Authentication
Every request to a Simwood service must be authenticated. Machine-to-machine integrations authenticate with an API key sent as a Bearer token. The same key and mechanism work across every service on the platform.
Get an API key
API keys are issued from the Customer Portal. Keys look like:
sk_live_<48 hex characters>
The full key is shown once, at the moment it is created. Store it securely — Simwood only keeps a hash and cannot show it to you again. If a key is lost or leaked, revoke it and issue a new one.
Keys do not expire and have no refresh flow. Revocation is immediate.
Authenticate a request
Send the key in the Authorization header as a Bearer token:
curl https://api.simwood.com/{service}/{version}/... \
-H "Authorization: Bearer sk_live_abc123..."

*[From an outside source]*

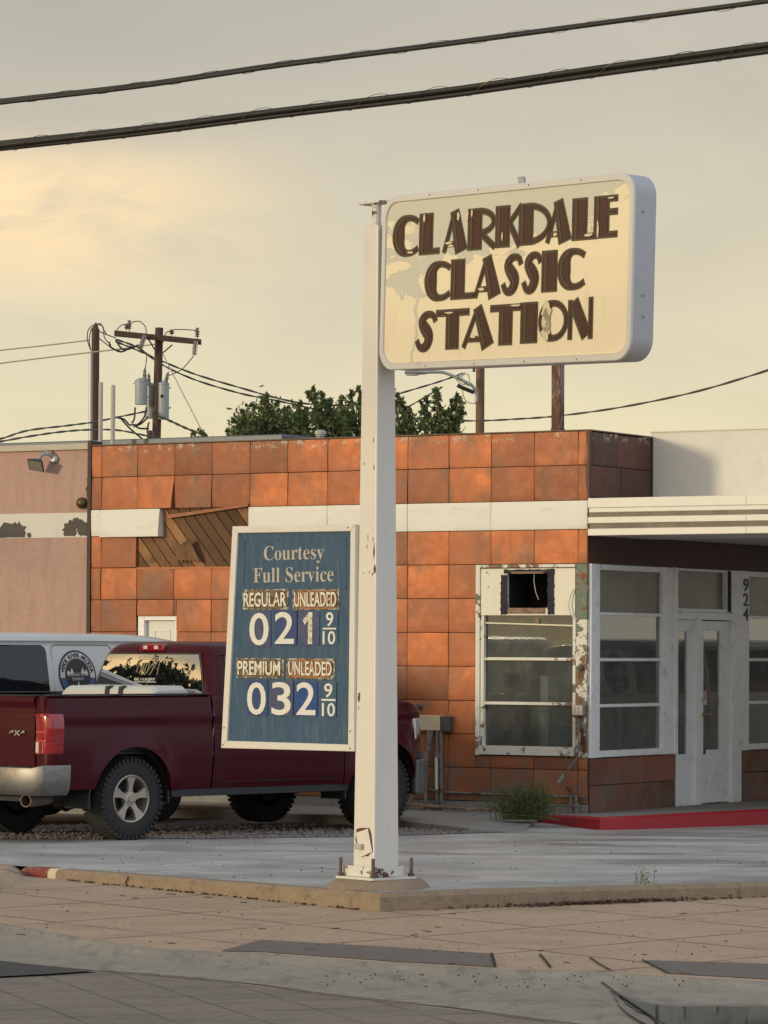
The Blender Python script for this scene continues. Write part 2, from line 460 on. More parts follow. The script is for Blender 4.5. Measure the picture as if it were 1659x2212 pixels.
M['alu_side'] = mat('grey_alu', (.47, .475, .485), .42, var=.06, scale=2)
M['blue_board'] = mat('blue_board', (.028, .080, .155), .5, var=.18, scale=4, col2=(.075, .13, .17), lo=.46, hi=.74, streak=(3, 1, .5))
M['blue_plate'] = mat('blue_plate', (.030, .062, .185), .4, var=.2, scale=8)
M['blue_plate_bright'] = mat('bright_blue_plate', (.012, .06, .235), .4, var=.1)
M['blue_plate_pale'] = mat('faded_blue_plate', (.055, .075, .17), .45, var=.3, scale=14, col2=(.14, .13, .2), lo=.5, hi=.8)
M['digit'] = mat('digit_white', (.72, .71, .66), .45, var=.06)
M['digit_worn'] = mat('digit_worn', (.72, .70, .60), .35, var=.2, scale=20, col2=(.36, .34, .28), lo=.45, hi=.6)
M['letter_beige'] = mat('letter_beige', (.48, .43, .36), .5, var=.1, scale=20, col2=(.2, .2, .2), lo=.63, hi=.7)
M['card'] = mat('rusted_card', (.22, .16, .095), .6, var=.35, scale=12, col2=(.08, .045, .025), lo=.48, hi=.6)
M['card_orange'] = mat('orange_card', (.40, .17, .055), .55, var=.3, scale=14, col2=(.14, .07, .04), lo=.5, hi=.62)
M['card_edge'] = mat('torn_card', (.46, .44, .38), .6, var=.2, scale=16, col2=(.10, .08, .06), lo=.44, hi=.50)
M['card_letter'] = mat('card_letter', (.76, .72, .60), .5, var=.15, scale=16, col2=(.45, .27, .12), lo=.52, hi=.64)
M['sign_brown'] = mat('sign_brown', (.055, .013, .006), .5, var=.3, scale=9, col2=(.13, .036, .018), lo=.58, hi=.75)
M['sign_olive'] = mat('sign_olive', (.072, .057, .030), .45, var=.2, scale=12)
M['wood_pole'] = mat('pole_wood', (.085, .045, .03), .85, var=.35, scale=4, col2=(.15, .09, .06), lo=.5, hi=.7, streak=(6, 6, .25), bump=.01, bscale=18)
M['wood_pole_tan'] = mat('pole_wood_tan', (.19, .105, .06), .85, var=.35, scale=4, col2=(.09, .05, .035), lo=.5, hi=.7, streak=(6, 6, .25), bump=.01, bscale=18)
M['wire'] = mat('cable_black', (.018, .016, .013), .55, var=.2, scale=30)
M['wire_lash'] = mat('lashing_wire', (.12, .085, .05), .4, metal=.7)
M['wire_grey'] = mat('cable_grey', (.06, .058, .05), .6)
M['wire_pale'] = mat('cable_pale', (.36, .33, .25), .6)
M['xfmr'] = mat('transformer_grey', (.34, .36, .355), .4, var=.06, col2=(.28, .26, .2), lo=.6, hi=.8)
M['porcelain'] = mat('porcelain', (.20, .19, .17), .3)
M['truck'] = mat('burgundy_paint', (.056, .004, .008), .30, metal=.0, var=.06, scale=2, spec=.18, coat=.05, col2=(.05, .012, .013), lo=.6, hi=.9, streak=(1, 1, 2))
M['chrome'] = mat('worn_chrome', (.25, .24, .225), .48, metal=1.0, var=.2, scale=4, col2=(.19, .15, .11), lo=.48, hi=.72)
M['chrome_bright'] = mat('bright_chrome', (.7, .7, .68), .2, metal=1.0)
M['rubber'] = mat('rubber', (.022, .021, .02), .8, var=.3, scale=12, bump=.004, bscale=60)
M['plastic'] = mat('black_plastic', (.022, .022, .023), .55)
M['rim'] = mat('dusty_alloy', (.42, .37, .30), .42, metal=.75, var=.12, scale=6, col2=(.24, .19, .14), lo=.55, hi=.75)
M['glass_auto'] = mat_glass('auto_glass', (.008, .009, .011), 1.0)
def mirror_glass():
    m, t, b = new_mat('tinted_rear_glass')
    b.inputs['Base Color'].default_value = (.012, .013, .014, 1); b.inputs['Roughness'].default_value = .012
    b.inputs['Coat Weight'].default_value = 0; b.inputs['Metallic'].default_value = 0
    gl = t.node('ShaderNodeBsdfGlossy'); gl.inputs[0].default_value = (.95, .93, .90, 1); gl.inputs[1].default_value = .012
    mxn = t.node('ShaderNodeMixShader'); mxn.inputs[0].default_value = .72
    t.l.new(b.outputs[0], mxn.inputs[1]); t.l.new(gl.outputs[0], mxn.inputs[2])
    out = [n for n in t.n if n.type == 'OUTPUT_MATERIAL'][0]; t.l.new(mxn.outputs[0], out.inputs[0])
    return m
M['glass_rear'] = mirror_glass()
M['lamp_red'] = mat('lamp_red', (.30, .003, .007), .15, var=.25, scale=12, coat=1.0)
M['lamp_clear'] = mat('lamp_clear', (.62, .58, .56), .15, var=.15, scale=20, coat=1.0)
M['toolbox'] = mat('toolbox_white', (.60, .58, .52), .4, var=.05)
M['van'] = mat('van_white', (.62, .61, .57), .35, var=.04, coat=.5)
M['decal_black'] = mat('decal_black', (.02, .02, .022), .4)
M['decal_white'] = mat('decal_white', (.68, .66, .60), .4)
M['decal_blue'] = mat('decal_blue', (.05, .11, .23), .4)
M['decal_thin'] = mat('decal_pale', (.42, .34, .2), .5)
M['exhaust'] = mat('exhaust', (.17, .12, .08), .65, metal=.3, var=.3, scale=10)
M['kerb'] = mat('tan_kerb', (.285, .212, .142), .85, var=.22, scale=3.5, col2=(.14, .105, .07), lo=.50, hi=.78, streak=(1.3, 1.3, 1.6), bump=.008, bscale=50)
M['kerb_red'] = mat_flaked('red_kerb_paint', (.38, .012, .020), (.30, .09, .08), (.22, .08, .07), .63, 4.0, .5)
M['kerb_red_old'] = mat_flaked('old_red_kerb', (.24, .045, .04), (.30, .24, .18), (.24, .17, .12), .52, 7.0, .8)
M['kerb_cream'] = mat('cream_patch', (.60, .50, .35), .8)
M['slab'] = mat('walk_concrete', (.26, .245, .22), .85, var=.14, scale=2, col2=(.16, .145, .125), lo=.5, hi=.75, bump=.006)
M['wood_scrap'] = mat('scrap_wood', (.30, .19, .12), .85, var=.35, scale=8, col2=(.12, .08, .05), lo=.5, hi=.65)
M['rock'] = mat('gravel_stone', (.21, .18, .165), .9, var=.5, scale=6)
M['leaf_litter'] = mat('leaf_litter', (.075, .042, .024), .9, var=.4, scale=20)

def mat_planks():
    m, t, b = new_mat('sheathing_wood'); v = coords(t)
    rnd = t.node('ShaderNodeNewGeometry').outputs['Random Per Island']
    vv = t.node('ShaderNodeVectorMath', operation='ADD'); t.put(vv.inputs[0], v)
    t.put(vv.inputs[1], t.comb(t.math('MULTIPLY', rnd, 31.0), 0, t.math('MULTIPLY', rnd, 17.0)))
    g = t.noise(t.mapping(vv.outputs[0], (30, 1, 2.2), rot=(0, radians(-38), 0)), 1.2, 6, .65)
    c = t.mix(g, (.10, .045, .018), (.36, .185, .078))
    c = t.mix(1.0, c, t.ramp(rnd, [(0, .40), (.8, 1.15), (.86, 1.1), (1, 1.6)]), 'MULTIPLY')
    c = t.mix(t.smooth(t.noise(vv.outputs[0], 2.0, 5, .7), .5, .7), c, (.07, .042, .026))
    t.put(b.inputs['Base Color'], c); b.inputs['Roughness'].default_value = .85
    t.put(b.inputs['Normal'], t.bump(g, .006))
    return m
M['wood_board'] = mat_planks()

def mat_leaf(name, a, b_, tr=.25):
    m, t, b = new_mat(name)
    rnd = t.node('ShaderNodeNewGeometry').outputs['Random Per Island']
    t.put(b.inputs['Base Color'], t.mix(rnd, a, b_)); b.inputs['Roughness'].default_value = .6
    trn = t.node('ShaderNodeBsdfTranslucent'); t.put(trn.inputs[0], t.mix(rnd, tuple(x * 1.4 for x in a), tuple(x * 1.5 for x in b_)))
    mxn = t.node('ShaderNodeMixShader'); mxn.inputs[0].default_value = tr
    t.l.new(b.outputs[0], mxn.inputs[1]); t.l.new(trn.outputs[0], mxn.inputs[2])
    out = [n for n in t.n if n.type == 'OUTPUT_MATERIAL'][0]; t.l.new(mxn.outputs[0], out.inputs[0])
    return m
M['leaf'] = mat_leaf('tree_leaf', (.05, .078, .022), (.15, .18, .055))
M['leaf_dark'] = mat_leaf('dark_leaf', (.012, .018, .008), (.03, .04, .016), .1)
M['weed'] = mat_leaf('weed_leaf', (.065, .09, .028), (.155, .18, .062))
M['weed_pale'] = mat_leaf('weed_pale', (.085, .12, .035), (.16, .20, .07))
M['bark'] = mat('bark', (.10, .075, .055), .9, var=.3, scale=6, bump=.02, bscale=20)

def mat_lot():
    m, t, b = new_mat('lot_concrete'); v = coords(t)
    n = t.noise(v, .9, 7, .66)
    c = t.mix(t.smooth(n, .3, .7), (.28, .268, .25), (.50, .49, .47))
    c = t.mix(1.0, c, t.ramp(t.noise(v, 14, 5, .65), [(.3, .88), (.7, 1.08)]), 'MULTIPLY')
    vr = t.mapping(v, (.22, .95, 1), rot=(0, 0, radians(8)))
    wet = t.smooth(t.noise(vr, 1.6, 6, .62, .5), .50, .60)
    x = t.sep(v)[0]
    wet = t.math('MULTIPLY', wet, t.smooth(x, -2.5, 1.2, .35, 1.0))
    c = t.mix(t.math('MULTIPLY', wet, .50), c, (.14, .145, .155))
    pk = t.smooth(t.noise(t.mapping(v, (.4, .9, 1), loc=(5, 2, 0)), 1.1, 4, .6), .5, .7)
    c = t.mix(t.math('MULTIPLY', pk, .35), c, (.34, .265, .25))
    # saw-cut joints
    br = t.node('ShaderNodeTexBrick', offset=0.0); t.put(br.inputs['Vector'], t.mapping(v, rot=(0, 0, radians(31.5)), loc=(.4, .3, 0)))
    br.inputs['Scale'].default_value = 1; br.inputs['Mortar Size'].default_value = .012; br.inputs['Brick Width'].default_value = 4.2; br.inputs['Row Height'].default_value = 3.6
    c = t.mix(t.math('MULTIPLY', br.outputs['Fac'], .45), c, (.10, .095, .085))
    spots = t.smooth(t.voro(v, 5.5), .045, .03)
    c = t.mix(t.math('MULTIPLY', spots, .6), c, (.07, .06, .05))
    t.put(b.inputs['Base Color'], c)
    t.put(b.inputs['Roughness'], t.math('SUBTRACT', .62, t.math('MULTIPLY', wet, .30)))
    t.put(b.inputs['Normal'], t.bump(t.noise(v, 45, 5, .6), .004))
    return m
M['lot'] = mat_lot()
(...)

You can also paste a key into the Test Request panel in any service's API reference to try endpoints live from your browser.
Scopes
Authentication proves who you are; scopes control what you can do. Each key is granted a set of scopes following the pattern resource:action:
| Action | Grants |
|---|---|
<service>:read |
Read operations — list and retrieve resources |
<service>:write |
Create and modify resources |
<service>:delete |
Delete resources |
<service>:admin |
Administrative operations |
Each service defines its own scopes under its own name — for example, the Conversation Intelligence service uses intelligence:read, intelligence:write, and so on. See a service's pages for the exact scopes it defines.
A request made with a key that lacks the required scope is rejected with 403 Forbidden. Request the scopes you need when you create a key in the portal.
For the JSON error shape returned on authentication and authorization failures, see Platform conventions.